A break was followed by questions from the audience. Audience members asked questions and panelists responded, with Sebastian’s role limited to that of choosing the one who would ask the question. Is that all the “rigorous preparation” for the show that the star anchor had been talking about in his interviews? Perhaps, it was about giving “young India” a voice, as the promos of the show underline.

Sebastian’s research, at least what was visible on the show, was limited to two sets of statistics, one speech and one interview. Is this what one expects of a journalist who started Hard Talk on BBC, and founded and conducted the stimulating Doha Debates? The nuggets of information which comprised Sebastian’s research are things any person who follows news is aware of.

The first episode of The Outsider had nothing by way of which it could differentiate itself from the host of panel discussions that we watch every night on NDTV, CNN-IBN and Times Now. It had nothing unique that would make viewers feel that it was indeed an outsider casting a critical, analytical eye on politics and dynasties in India.

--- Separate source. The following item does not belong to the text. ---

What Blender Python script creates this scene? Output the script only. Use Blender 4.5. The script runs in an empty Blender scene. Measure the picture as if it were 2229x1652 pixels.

The question of dynasties and how they differ at the national and regional level was also not brought up; the show did not question why there is a higher incidence of hereditary MPs in regional parties in comparison to the national parties. What is the connection of this to India’s feudal past? How do dynastic political families and their practices in India and the subcontinent differ from the same in the US and UK, given our feudal society? Nor did the show discuss how dynasty politics and patriarchy are intertwined. While women’s entry into the electoral fray arguably promotes fair representation and gender equity, when this happens within the framework of political families pushing their women in order to achieve the “balance” and project a progressive face, it only leads to perpetuation of patriarchy through the backdoor. In a discussion on politics as family business, surely this is something that ought to have been discussed.

With none of this being part of the discussion, and with the panellists (why did the show feature the same dreary, hackneyed representatives of political parties is something that only the organisers can tell) only repeating what they say again and again to us, evening after evening, to our home-grown anchors, it is hardly surprising that the audience poll results at the end of the show remained the same as it was at the start: 78% voted against the motion and 22% for it, before as well as after the show. Proof enough that the “debate” did not throw up any points to ponder over. It was predictable, formulaic and insipid.

Of course, it was just the first episode, and there are 12 more to come. Is it fair to criticise Sebastian and his team so early on? Perhaps, the more important question might be: is it possible for The Outsider to offer any insights, given its high-school format and predictable guest line-up?